日高:それは曲ができた順番ですね。3曲目「Talkin''bout Lifetime」はBEAT CRUSADERS時代からネタはあったので、ちょっと名残はあるんですけど。ほかの2曲は確実に震災以降の曲ですね。やっぱり震災があってから、優しい歌が信用できなくなって。被災地の人が優しい曲で癒されるのは全然構わないんですけど、東京にいて優しい曲を聴く理由や、優しい曲を自分が奏でる理由が全然なくて。ザラザラゴツゴツした音楽の方が、怒ってるんだぞ! とちゃんと伝えられるというか。やっぱり震災復興を客観的に見たときに、怒りの方がでかいんですよね。被災地への怒りじゃなくて、そこで苦しんでる人に何もできない自分にも腹が立つし、行政にも腹が立つし......象徴的だったのが、宮古のCOUNTER ACTIONに行ったときに、対バンしたUNDERLINGというバンドが岩手の山田町に住んでて、その山田町のNPO法人の代表が詐欺をしてたんですよ。寄付金を集めて、私腹を肥やして、高い物を買い漁ってたという。結局そのNPO法人は破産宣告しちゃって、借金が8億円あったのかな......それは寄付金で賄っていたものだから、その穴埋めを県や市の税金で補うことになって。それを被災地の人達の税金補填するという、まさに本末転倒の火事場泥棒みたいな事件があって......それと似たような話は現地に行って聞いてみると、各地であるんですよ。そういう怒りをミュージシャンとして表現するには、こういう音にしか俺は行き着かなかったんですよね。

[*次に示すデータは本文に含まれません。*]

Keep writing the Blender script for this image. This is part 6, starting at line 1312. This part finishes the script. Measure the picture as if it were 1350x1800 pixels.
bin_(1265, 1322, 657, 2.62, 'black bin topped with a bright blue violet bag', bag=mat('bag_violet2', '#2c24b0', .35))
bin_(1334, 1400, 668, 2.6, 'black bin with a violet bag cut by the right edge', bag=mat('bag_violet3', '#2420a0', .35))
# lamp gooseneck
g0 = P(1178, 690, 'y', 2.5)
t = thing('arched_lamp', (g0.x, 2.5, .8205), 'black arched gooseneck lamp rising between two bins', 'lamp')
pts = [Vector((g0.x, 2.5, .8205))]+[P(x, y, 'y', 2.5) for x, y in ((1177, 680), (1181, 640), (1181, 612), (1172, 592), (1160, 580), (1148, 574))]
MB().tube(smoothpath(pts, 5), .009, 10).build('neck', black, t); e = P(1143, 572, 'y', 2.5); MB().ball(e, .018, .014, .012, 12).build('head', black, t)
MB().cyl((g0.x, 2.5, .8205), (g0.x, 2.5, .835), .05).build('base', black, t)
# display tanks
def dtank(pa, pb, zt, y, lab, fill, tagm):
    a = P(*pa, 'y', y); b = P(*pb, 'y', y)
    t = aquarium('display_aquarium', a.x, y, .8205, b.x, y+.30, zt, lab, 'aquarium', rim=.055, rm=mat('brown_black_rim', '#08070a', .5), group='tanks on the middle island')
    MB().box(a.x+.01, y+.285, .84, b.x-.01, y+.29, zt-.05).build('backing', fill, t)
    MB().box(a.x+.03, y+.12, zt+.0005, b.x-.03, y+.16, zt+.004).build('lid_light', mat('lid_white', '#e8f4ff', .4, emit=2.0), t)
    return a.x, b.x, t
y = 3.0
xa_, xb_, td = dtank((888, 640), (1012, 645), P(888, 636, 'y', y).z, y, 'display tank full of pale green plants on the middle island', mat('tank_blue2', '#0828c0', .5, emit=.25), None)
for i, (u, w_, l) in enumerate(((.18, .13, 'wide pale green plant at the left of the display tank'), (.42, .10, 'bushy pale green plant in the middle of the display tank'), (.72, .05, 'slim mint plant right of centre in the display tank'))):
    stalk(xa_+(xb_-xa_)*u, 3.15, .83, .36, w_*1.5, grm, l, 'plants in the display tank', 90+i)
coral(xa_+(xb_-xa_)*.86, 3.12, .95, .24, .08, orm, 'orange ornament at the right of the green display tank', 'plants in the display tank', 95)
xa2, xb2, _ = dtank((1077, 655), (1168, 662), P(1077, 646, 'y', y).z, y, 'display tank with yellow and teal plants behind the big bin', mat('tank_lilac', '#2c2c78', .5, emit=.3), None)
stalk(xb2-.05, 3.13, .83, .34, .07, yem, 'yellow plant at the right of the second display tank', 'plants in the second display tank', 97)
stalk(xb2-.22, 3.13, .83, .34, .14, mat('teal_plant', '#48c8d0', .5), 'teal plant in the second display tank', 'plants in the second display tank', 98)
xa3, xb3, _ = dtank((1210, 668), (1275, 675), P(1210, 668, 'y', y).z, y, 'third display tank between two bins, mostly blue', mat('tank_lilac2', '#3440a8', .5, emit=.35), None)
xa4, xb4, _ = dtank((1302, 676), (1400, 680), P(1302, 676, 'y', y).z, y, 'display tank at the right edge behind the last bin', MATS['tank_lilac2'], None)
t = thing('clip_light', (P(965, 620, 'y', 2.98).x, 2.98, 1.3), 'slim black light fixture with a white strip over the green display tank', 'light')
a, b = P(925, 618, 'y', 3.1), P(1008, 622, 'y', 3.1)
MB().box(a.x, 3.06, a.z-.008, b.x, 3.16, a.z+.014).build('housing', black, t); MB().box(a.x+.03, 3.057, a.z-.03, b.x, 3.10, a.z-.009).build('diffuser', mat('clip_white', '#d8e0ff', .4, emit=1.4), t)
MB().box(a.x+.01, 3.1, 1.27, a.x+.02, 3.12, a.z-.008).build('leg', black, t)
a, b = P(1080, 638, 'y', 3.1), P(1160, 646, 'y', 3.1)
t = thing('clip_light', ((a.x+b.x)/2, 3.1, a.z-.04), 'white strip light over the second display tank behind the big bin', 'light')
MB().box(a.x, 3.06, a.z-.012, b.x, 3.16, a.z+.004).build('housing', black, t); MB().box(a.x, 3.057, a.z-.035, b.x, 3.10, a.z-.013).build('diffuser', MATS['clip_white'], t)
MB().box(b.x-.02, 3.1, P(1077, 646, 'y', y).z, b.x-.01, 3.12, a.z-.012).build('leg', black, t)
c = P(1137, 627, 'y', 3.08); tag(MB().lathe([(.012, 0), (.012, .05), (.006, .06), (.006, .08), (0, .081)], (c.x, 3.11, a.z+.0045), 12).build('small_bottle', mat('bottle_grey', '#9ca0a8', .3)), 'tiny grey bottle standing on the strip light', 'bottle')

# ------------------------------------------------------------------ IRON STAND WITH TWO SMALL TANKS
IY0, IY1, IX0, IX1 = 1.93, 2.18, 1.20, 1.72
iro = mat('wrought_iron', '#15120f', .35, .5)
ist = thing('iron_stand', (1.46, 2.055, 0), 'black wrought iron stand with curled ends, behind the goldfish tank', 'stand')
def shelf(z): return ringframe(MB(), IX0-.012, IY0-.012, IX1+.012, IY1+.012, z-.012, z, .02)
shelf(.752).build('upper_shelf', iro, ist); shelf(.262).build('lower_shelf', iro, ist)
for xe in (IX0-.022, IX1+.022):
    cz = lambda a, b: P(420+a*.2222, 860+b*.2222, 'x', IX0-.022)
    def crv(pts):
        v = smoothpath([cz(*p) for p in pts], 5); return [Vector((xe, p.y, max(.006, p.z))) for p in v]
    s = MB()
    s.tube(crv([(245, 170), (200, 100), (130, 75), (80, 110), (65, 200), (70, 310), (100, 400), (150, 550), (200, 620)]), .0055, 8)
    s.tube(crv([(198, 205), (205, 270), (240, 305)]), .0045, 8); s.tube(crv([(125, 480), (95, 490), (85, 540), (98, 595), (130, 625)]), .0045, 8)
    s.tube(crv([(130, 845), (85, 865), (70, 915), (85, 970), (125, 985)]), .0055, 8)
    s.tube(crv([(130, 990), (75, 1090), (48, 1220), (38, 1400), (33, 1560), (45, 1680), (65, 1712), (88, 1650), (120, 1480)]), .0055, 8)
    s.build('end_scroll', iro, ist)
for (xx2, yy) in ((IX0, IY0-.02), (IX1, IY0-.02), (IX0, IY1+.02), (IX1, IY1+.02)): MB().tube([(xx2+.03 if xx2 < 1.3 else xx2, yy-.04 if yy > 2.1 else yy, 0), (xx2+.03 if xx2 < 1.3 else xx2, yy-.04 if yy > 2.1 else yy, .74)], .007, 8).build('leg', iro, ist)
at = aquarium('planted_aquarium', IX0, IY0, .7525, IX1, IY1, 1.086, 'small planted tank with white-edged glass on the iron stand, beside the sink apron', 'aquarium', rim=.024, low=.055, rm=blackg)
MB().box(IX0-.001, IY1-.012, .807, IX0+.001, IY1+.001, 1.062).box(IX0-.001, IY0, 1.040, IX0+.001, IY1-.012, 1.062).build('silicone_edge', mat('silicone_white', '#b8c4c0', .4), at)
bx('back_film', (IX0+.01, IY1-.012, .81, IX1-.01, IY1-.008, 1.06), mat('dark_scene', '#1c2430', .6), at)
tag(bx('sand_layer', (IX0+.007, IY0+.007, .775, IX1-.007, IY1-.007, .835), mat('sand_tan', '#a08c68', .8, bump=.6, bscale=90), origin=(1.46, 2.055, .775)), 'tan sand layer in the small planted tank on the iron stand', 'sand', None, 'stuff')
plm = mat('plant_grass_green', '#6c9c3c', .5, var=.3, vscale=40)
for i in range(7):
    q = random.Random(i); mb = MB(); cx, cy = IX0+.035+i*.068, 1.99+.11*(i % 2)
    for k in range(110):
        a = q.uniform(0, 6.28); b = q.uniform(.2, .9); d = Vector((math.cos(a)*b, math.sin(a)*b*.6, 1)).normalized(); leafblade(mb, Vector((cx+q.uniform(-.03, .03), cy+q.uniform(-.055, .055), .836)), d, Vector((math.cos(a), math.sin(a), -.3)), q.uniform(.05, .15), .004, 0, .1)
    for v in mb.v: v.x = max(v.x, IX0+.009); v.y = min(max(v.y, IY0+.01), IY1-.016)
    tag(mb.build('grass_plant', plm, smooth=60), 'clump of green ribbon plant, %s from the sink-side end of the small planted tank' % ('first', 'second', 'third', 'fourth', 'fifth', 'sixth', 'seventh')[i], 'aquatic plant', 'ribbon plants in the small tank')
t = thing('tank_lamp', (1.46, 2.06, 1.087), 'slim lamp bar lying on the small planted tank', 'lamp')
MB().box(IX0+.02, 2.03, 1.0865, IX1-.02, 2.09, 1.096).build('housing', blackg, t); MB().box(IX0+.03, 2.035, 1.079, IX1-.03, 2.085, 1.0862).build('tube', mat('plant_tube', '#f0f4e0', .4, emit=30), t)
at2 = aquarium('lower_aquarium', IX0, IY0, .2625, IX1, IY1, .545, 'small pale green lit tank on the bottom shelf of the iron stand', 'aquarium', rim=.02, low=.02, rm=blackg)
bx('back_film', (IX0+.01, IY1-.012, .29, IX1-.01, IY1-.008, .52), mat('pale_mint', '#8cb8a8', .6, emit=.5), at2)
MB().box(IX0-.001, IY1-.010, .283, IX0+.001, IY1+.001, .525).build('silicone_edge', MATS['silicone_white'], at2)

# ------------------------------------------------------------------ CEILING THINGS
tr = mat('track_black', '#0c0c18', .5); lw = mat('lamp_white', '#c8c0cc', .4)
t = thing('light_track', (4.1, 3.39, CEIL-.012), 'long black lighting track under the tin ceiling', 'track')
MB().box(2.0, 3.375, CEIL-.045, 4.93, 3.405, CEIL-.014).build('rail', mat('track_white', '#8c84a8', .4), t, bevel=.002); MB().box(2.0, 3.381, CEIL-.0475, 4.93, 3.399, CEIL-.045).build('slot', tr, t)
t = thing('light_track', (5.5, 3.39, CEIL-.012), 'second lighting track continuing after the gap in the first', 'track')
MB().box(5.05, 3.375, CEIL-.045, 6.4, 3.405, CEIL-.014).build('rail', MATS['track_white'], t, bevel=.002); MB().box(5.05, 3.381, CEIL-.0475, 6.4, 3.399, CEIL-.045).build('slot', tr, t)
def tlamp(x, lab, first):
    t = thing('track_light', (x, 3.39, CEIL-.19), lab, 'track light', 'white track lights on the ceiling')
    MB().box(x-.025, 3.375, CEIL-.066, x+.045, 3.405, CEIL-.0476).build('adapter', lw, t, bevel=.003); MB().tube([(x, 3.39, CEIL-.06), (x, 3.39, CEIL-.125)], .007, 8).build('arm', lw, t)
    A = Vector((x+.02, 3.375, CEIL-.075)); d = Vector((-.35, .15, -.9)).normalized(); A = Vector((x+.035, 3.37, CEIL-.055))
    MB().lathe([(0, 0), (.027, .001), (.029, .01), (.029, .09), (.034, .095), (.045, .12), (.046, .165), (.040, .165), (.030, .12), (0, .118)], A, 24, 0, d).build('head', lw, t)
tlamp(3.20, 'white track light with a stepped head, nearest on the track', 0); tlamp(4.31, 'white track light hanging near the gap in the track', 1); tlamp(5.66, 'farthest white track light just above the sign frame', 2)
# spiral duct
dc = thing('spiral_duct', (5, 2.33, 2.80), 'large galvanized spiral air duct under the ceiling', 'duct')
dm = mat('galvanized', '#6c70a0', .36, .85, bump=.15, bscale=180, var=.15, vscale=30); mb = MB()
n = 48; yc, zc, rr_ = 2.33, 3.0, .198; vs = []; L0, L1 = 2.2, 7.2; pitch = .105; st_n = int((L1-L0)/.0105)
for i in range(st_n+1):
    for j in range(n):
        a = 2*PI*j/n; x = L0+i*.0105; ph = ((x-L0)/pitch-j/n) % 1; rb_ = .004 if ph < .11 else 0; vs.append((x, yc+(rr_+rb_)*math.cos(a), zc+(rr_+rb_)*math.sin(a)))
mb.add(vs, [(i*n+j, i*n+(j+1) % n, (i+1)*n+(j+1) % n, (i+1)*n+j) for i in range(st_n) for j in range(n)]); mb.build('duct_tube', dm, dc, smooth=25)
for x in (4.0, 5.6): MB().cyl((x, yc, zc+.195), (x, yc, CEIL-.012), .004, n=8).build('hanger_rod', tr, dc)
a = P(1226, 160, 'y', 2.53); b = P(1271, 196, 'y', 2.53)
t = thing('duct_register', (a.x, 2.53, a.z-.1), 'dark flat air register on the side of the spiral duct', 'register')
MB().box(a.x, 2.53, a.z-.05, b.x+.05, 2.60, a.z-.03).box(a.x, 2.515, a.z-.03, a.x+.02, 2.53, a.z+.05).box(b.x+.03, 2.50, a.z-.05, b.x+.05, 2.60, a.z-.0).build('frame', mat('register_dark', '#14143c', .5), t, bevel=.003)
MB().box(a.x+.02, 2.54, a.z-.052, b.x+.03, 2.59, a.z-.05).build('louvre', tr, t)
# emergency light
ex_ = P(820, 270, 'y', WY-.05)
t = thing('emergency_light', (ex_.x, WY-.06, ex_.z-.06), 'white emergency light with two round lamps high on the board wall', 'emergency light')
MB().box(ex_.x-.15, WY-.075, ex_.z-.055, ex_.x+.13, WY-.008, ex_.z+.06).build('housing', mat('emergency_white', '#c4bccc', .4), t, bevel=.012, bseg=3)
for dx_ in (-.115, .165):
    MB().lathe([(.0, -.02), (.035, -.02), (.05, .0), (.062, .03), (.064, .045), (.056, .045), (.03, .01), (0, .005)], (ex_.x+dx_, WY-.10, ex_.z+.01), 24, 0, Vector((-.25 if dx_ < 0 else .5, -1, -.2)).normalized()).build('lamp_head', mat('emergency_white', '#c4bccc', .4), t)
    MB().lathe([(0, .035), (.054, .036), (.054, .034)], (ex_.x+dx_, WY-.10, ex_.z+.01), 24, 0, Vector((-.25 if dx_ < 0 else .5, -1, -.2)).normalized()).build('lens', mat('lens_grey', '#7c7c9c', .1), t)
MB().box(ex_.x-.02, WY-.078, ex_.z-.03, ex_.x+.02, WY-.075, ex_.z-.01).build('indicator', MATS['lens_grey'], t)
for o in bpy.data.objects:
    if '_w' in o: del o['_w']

-そこが大きいんでしょうね。アジカンの曲で勇気をもらう人もいると思うんですよ。ただ、日高さんの場合はこういう音を出せないと、もう自分の心の折り合いとして決着が付かないという。

日高:その通りです。今も決着が付いてないから、ちゃんとパーマネントのバンドをやろうと。

-話を戻しますが、「Talkin~」以外だと、「The Crackin'」が最初にできた曲になるんですか?

日高:THE STARBEMSはこれだな! と思えたのは、この曲ができてからですね。

-ハードコアとポップなコーラスの対比が映えてて、まさにバンドの軸になるような曲調ですよね。

日高:普段からハードコアを聴いてる人には物足りなく感じるかもしれないし、ポップ寄りなものを聴いてる人にはうるさく感じるかもしれない。けど、そのどれにも聴こえない感じが自分的には良くて。いわゆる「日高さんのポップだね」という感じでもなく、完全にハードコアに振り切ったうるさいものでもない。その意味でうまくできたから。このアルバムのレコーディングに入る前は5、6曲しかなかったけど、頑張って作りました!